Designed to Intimidate | Sojourners

Designed to Intimidate

Fyodor Dostoevsky once said if you want to understand a nation, look into its prisons. It has also been said that a society is only as healthy as the way it treats dissidents. A look into U.S. prisons to determine the health of our society reveals that the United States has the highest rate of incarceration of any industrialized country and that there are U.S. citizens behind bars for their political beliefs or actions.

The U.S. government routinely denies that it holds political prisoners. But at an International Tribunal on Political Prisoners in the United States, held December 6-10, 1990, in New York City, lawyers, political activists, and former prisoners testified that the U.S. government uses its prisons to suppress internal dissent, and a panel of eight international judges ruled that the United States is jailing people because of their politics, in violation of international law.

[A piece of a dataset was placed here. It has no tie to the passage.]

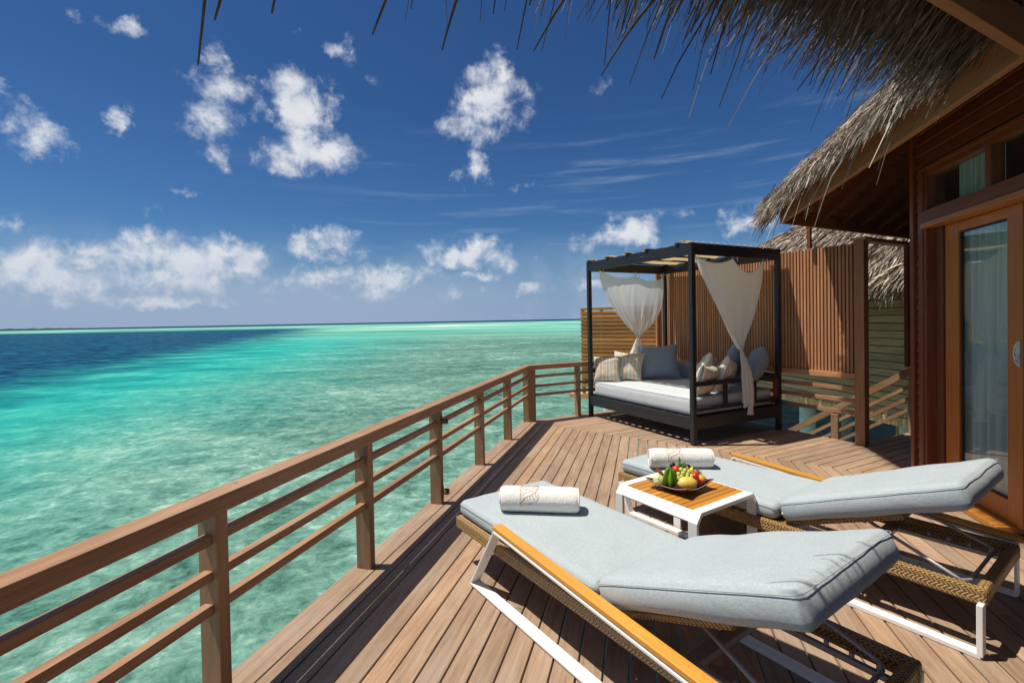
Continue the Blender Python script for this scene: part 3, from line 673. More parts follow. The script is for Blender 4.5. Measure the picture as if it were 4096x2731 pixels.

Freedom Now!, an amnesty group for U.S. political prisoners and one of 88 organizers of the tribunal, currently recognizes more than 100 political prisoners in this country. Imprisoned political activists come from a range of movements -- from Native Americans defending their treaty rights to members of the Black Liberation Army -- and use differing tactics in their struggles, and issues around the use of violence have led to debates about how such prisoners should be supported. But one thing all imprisoned activists have in common -- and one thing political and human rights groups agree on -- is that the U.S. government has abused its legal system to get them behind bars, and that, once incarcerated, they are singled out for brutal treatment.

"These are people working for social justice, challenging the U.S. government, and they are being persecuted," asserts Rev. Michael Yasutake, director of the Prisoners of Conscience Project of the National Council of Churches (NCC).